### What you are asked to do:
Locate the word "More" in the material, then show every line that holds it.

[Entries with scene source code]

━━━━━━━━━━━━━━━━

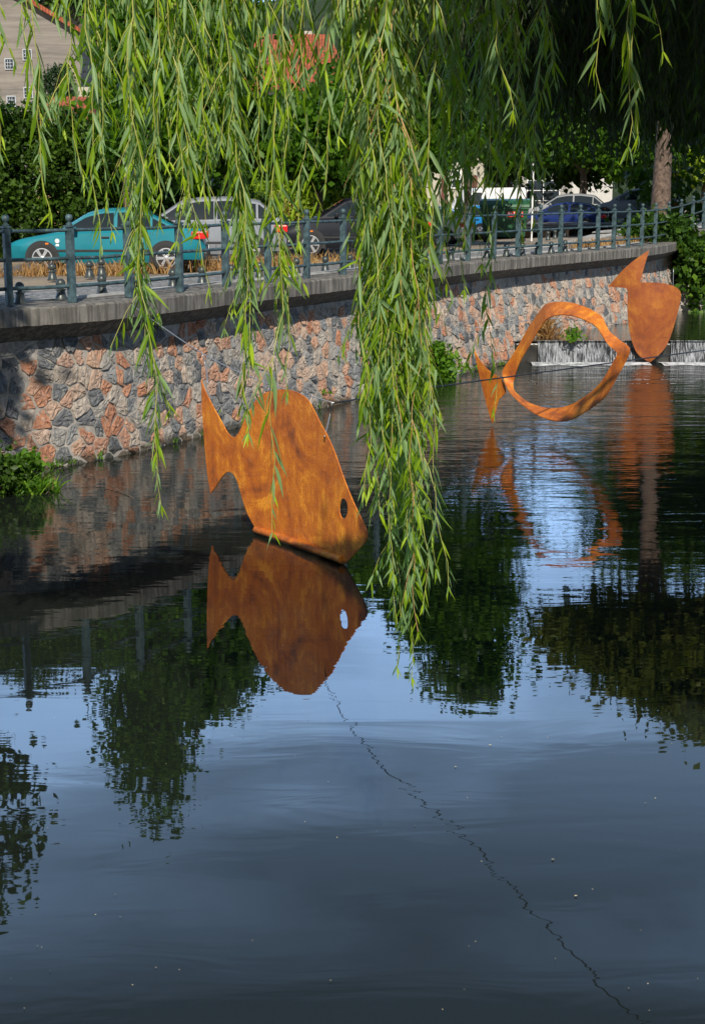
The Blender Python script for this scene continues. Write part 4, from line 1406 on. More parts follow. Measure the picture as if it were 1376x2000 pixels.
def crown_points(blobs, n_clump, per, spread, r=rng, hollow=0.45):
    """blobs: (cx,cy,cz,rx,ry,rz); leaves gather in clumps nearer the outside"""
    tot = sum(b[3] * b[4] * b[5] for b in blobs) ** 1.0
    P = []; Rn = []
    for b in blobs:
        k = max(3, int(n_clump * (b[3] * b[4] * b[5]) / tot))
        u = r.normal(size=(k, 3)); u /= np.linalg.norm(u, axis=1)[:, None]
        rad = (hollow + (1 - hollow) * r.random(k) ** 0.6)[:, None]
        C = np.array(b[:3]) + u * rad * np.array(b[3:])
        tone = r.random(k) * 0.45
        m_ = r.integers(int(per * .5), int(per * 1.5), k)
        rep = np.repeat(np.arange(k), m_)
        sp2 = (spread * (0.6 + 0.8 * r.random(k)))[rep][:, None]
        Q = C[rep] + r.normal(size=(len(rep), 3)) * sp2 * np.array([1, 1, .6])
        P.append(Q); Rn.append(np.clip(tone[rep] + r.random(len(rep)) * .55, 0, 1))
    return np.concatenate(P), np.concatenate(Rn)


def tree(name, label, base, height, blobs, mat, n_clump, per, spread, size, trunk_r=.15, bark='bark', cat='tree', group=None, lean=(0, 0), hollow=.45, fork=6, elong=1.6):
    o = empty(name, base); tag(o, label, cat, group)
    r = random.Random(hash(label) % 10000 if False else int(base[0] * 977 + base[1] * 131) % 9999)
    mb = MB()
    top = Vector((lean[0], lean[1], height * .72))
    pts = [Vector((0, 0, -.2)), Vector((0, 0, height * .12))] + [Vector((top.x * u + r.uniform(-.06, .06), top.y * u + r.uniform(-.06, .06), height * .72 * u)) for u in (.35, .6, .8, 1)]
    mb.tube(pts, [trunk_r * 1.25, trunk_r, trunk_r * .9, trunk_r * .7, trunk_r * .45, trunk_r * .2], 10)
    autosmooth(mb.build('trunk', M[bark], o), 60)
    for k in range(fork):
        b = blobs[k % len(blobs)]; u = r.uniform(.35, .8)
        s = Vector((top.x * u, top.y * u, height * .72 * u))
        e = Vector((b[0] + r.uniform(-.6, .6) * b[3], b[1] + r.uniform(-.6, .6) * b[4], b[2] + r.uniform(-.4, .6) * b[5]))
        m_ = s.lerp(e, .5) + Vector((0, 0, .12 * (e - s).length))
        mb = MB(); mb.tube([s, m_, e], [trunk_r * .45, trunk_r * .28, trunk_r * .1], 6); mb.build('limb', M[bark], o)
    rg = np.random.default_rng(int(abs(base[0]) * 1000 + abs(base[1]) * 17) + 3)
    P, Rn = crown_points(blobs, n_clump, per, spread, rg, hollow)
    V, Fc = leaf_cards(P, size, r=rg, elong=elong)
    mesh('crown', V, Fc, M[mat], o, attr={'rnd': np.repeat(Rn, 4)})
    return o


def gp(px, Y):
    X = xs(px, 430) * Y; return (X, Y, G(X, Y))


g_ = 'trees lining the far bank'
# left, dark
tree('broadleaf_tree', 'tall dark tree mirrored as the dark left margin of the river', gp(-330, 33), 14, [(1.4, 0, 9.2, 2.4, 3, 3.0), (1.4, 0, 7.6, 1.3, 2, .9), (-1.4, 1, 6, 3.0, 3, 4)], 'hedge', 330, 45, .42, .17, .22, group=g_)
tree('conifer_tree', 'dark conifer beside the right corner of the concrete house', gp(128, 82), 12, [(0, 0, 8.0, .7, .9, 1.3), (0, 0, 6.2, 1.3, 1.3, 1.5), (0, 0, 4, 1.9, 2.0, 1.8)], 'conifer', 330, 50, .28, .09, .2, elong=2.4, group=g_)
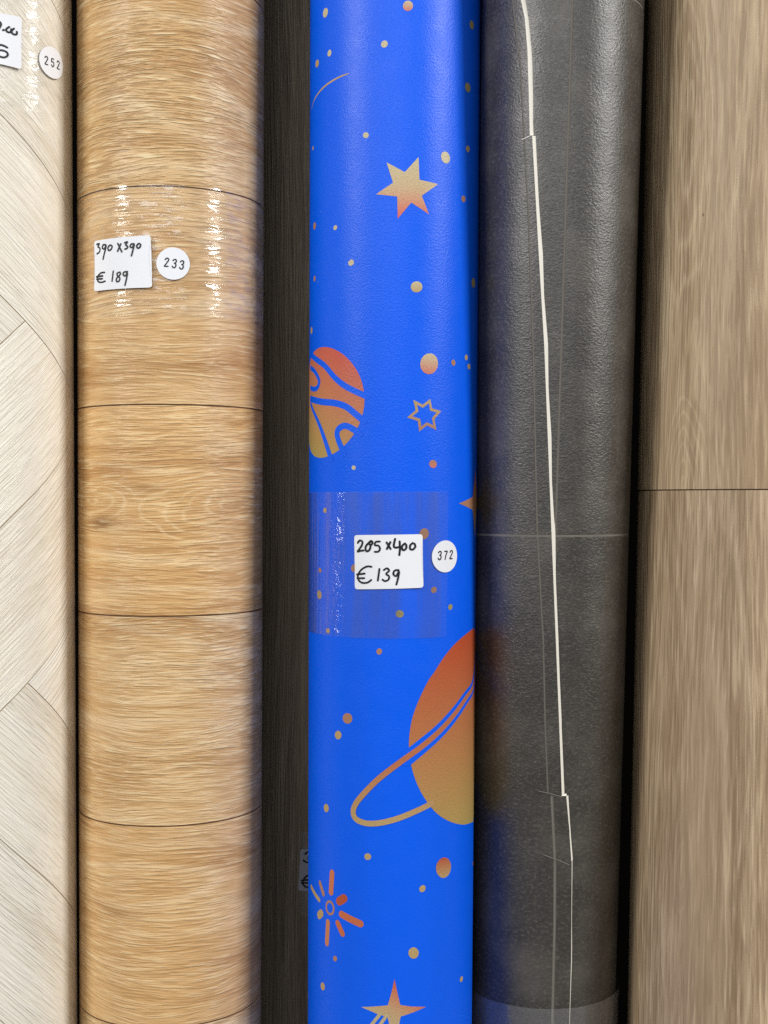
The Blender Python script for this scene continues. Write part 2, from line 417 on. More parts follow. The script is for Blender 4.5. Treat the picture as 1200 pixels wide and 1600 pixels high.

━━━━━━━━━━━━━━━━

### Task result:
The Blender Python script for this scene continues. Write part 4, from line 1406 on. More parts follow. Measure the picture as if it were 1376x2000 pixels.
The Blender Python script for this scene continues. Write part 2, from line 417 on. More parts follow. The script is for Blender 4.5. Treat the picture as 1200 pixels wide and 1600 pixels high.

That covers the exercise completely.